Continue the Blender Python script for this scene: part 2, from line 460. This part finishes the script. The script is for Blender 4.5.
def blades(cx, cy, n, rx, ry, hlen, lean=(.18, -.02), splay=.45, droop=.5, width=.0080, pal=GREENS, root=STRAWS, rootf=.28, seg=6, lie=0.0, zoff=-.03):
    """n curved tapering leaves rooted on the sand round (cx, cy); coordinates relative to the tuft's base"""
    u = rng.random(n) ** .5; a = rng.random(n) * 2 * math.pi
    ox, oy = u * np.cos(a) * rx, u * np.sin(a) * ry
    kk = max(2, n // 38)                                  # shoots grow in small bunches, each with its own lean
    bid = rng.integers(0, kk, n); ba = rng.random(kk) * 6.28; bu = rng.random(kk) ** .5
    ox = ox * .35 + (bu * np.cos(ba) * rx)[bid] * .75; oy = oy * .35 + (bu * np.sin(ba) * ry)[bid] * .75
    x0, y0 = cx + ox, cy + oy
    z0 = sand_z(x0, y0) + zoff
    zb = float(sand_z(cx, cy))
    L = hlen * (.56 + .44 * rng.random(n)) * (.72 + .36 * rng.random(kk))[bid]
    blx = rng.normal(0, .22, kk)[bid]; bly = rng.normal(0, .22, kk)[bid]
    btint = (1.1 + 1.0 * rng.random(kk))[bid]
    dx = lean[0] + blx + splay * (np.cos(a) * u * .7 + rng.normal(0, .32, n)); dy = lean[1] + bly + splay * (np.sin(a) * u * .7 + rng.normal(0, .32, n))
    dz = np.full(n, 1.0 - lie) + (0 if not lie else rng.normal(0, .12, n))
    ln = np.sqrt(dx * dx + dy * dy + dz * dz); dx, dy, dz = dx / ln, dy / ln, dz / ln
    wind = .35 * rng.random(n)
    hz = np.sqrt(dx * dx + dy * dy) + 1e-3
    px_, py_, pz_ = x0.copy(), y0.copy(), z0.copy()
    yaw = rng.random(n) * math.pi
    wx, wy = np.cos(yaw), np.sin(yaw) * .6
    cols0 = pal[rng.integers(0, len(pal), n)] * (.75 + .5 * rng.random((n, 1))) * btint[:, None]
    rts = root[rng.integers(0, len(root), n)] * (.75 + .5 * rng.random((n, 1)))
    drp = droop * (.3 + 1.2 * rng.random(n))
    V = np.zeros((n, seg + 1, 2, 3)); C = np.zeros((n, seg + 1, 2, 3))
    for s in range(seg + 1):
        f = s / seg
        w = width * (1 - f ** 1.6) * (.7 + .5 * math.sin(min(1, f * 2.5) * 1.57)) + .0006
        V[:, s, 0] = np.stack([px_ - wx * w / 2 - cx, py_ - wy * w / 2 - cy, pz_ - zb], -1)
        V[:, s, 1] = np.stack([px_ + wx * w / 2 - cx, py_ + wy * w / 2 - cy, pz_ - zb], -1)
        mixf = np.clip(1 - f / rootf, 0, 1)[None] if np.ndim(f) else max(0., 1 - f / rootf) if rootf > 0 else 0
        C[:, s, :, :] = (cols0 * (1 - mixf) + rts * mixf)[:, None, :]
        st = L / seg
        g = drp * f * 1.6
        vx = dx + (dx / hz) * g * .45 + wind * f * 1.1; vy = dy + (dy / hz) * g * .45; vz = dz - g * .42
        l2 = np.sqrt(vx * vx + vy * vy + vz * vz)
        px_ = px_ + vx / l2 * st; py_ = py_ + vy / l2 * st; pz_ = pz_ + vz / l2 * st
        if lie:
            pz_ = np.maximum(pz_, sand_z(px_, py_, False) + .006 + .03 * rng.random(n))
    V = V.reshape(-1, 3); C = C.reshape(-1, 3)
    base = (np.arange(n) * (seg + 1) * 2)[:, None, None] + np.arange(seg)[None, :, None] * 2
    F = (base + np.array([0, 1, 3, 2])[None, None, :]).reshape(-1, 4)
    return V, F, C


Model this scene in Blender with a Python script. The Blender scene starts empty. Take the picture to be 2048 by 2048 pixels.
----
_Task objective_. Make an exact copy of the data above.

_Response to this task_.
Continue the Blender Python script for this scene: part 2, from line 460. This part finishes the script. The script is for Blender 4.5.
def blades(cx, cy, n, rx, ry, hlen, lean=(.18, -.02), splay=.45, droop=.5, width=.0080, pal=GREENS, root=STRAWS, rootf=.28, seg=6, lie=0.0, zoff=-.03):
    """n curved tapering leaves rooted on the sand round (cx, cy); coordinates relative to the tuft's base"""
    u = rng.random(n) ** .5; a = rng.random(n) * 2 * math.pi
    ox, oy = u * np.cos(a) * rx, u * np.sin(a) * ry
    kk = max(2, n // 38)                                  # shoots grow in small bunches, each with its own lean
    bid = rng.integers(0, kk, n); ba = rng.random(kk) * 6.28; bu = rng.random(kk) ** .5
    ox = ox * .35 + (bu * np.cos(ba) * rx)[bid] * .75; oy = oy * .35 + (bu * np.sin(ba) * ry)[bid] * .75
    x0, y0 = cx + ox, cy + oy
    z0 = sand_z(x0, y0) + zoff
    zb = float(sand_z(cx, cy))
    L = hlen * (.56 + .44 * rng.random(n)) * (.72 + .36 * rng.random(kk))[bid]
    blx = rng.normal(0, .22, kk)[bid]; bly = rng.normal(0, .22, kk)[bid]
    btint = (1.1 + 1.0 * rng.random(kk))[bid]
    dx = lean[0] + blx + splay * (np.cos(a) * u * .7 + rng.normal(0, .32, n)); dy = lean[1] + bly + splay * (np.sin(a) * u * .7 + rng.normal(0, .32, n))
    dz = np.full(n, 1.0 - lie) + (0 if not lie else rng.normal(0, .12, n))
    ln = np.sqrt(dx * dx + dy * dy + dz * dz); dx, dy, dz = dx / ln, dy / ln, dz / ln
    wind = .35 * rng.random(n)
    hz = np.sqrt(dx * dx + dy * dy) + 1e-3
    px_, py_, pz_ = x0.copy(), y0.copy(), z0.copy()
    yaw = rng.random(n) * math.pi
    wx, wy = np.cos(yaw), np.sin(yaw) * .6
    cols0 = pal[rng.integers(0, len(pal), n)] * (.75 + .5 * rng.random((n, 1))) * btint[:, None]
    rts = root[rng.integers(0, len(root), n)] * (.75 + .5 * rng.random((n, 1)))
    drp = droop * (.3 + 1.2 * rng.random(n))
    V = np.zeros((n, seg + 1, 2, 3)); C = np.zeros((n, seg + 1, 2, 3))
    for s in range(seg + 1):
        f = s / seg
        w = width * (1 - f ** 1.6) * (.7 + .5 * math.sin(min(1, f * 2.5) * 1.57)) + .0006
        V[:, s, 0] = np.stack([px_ - wx * w / 2 - cx, py_ - wy * w / 2 - cy, pz_ - zb], -1)
        V[:, s, 1] = np.stack([px_ + wx * w / 2 - cx, py_ + wy * w / 2 - cy, pz_ - zb], -1)
        mixf = np.clip(1 - f / rootf, 0, 1)[None] if np.ndim(f) else max(0., 1 - f / rootf) if rootf > 0 else 0
        C[:, s, :, :] = (cols0 * (1 - mixf) + rts * mixf)[:, None, :]
        st = L / seg
        g = drp * f * 1.6
        vx = dx + (dx / hz) * g * .45 + wind * f * 1.1; vy = dy + (dy / hz) * g * .45; vz = dz - g * .42
        l2 = np.sqrt(vx * vx + vy * vy + vz * vz)
        px_ = px_ + vx / l2 * st; py_ = py_ + vy / l2 * st; pz_ = pz_ + vz / l2 * st
        if lie:
            pz_ = np.maximum(pz_, sand_z(px_, py_, False) + .006 + .03 * rng.random(n))
    V = V.reshape(-1, 3); C = C.reshape(-1, 3)
    base = (np.arange(n) * (seg + 1) * 2)[:, None, None] + np.arange(seg)[None, :, None] * 2
    F = (base + np.array([0, 1, 3, 2])[None, None, :]).reshape(-1, 4)
    return V, F, C


Model this scene in Blender with a Python script. The Blender scene starts empty. Take the picture to be 2048 by 2048 pixels.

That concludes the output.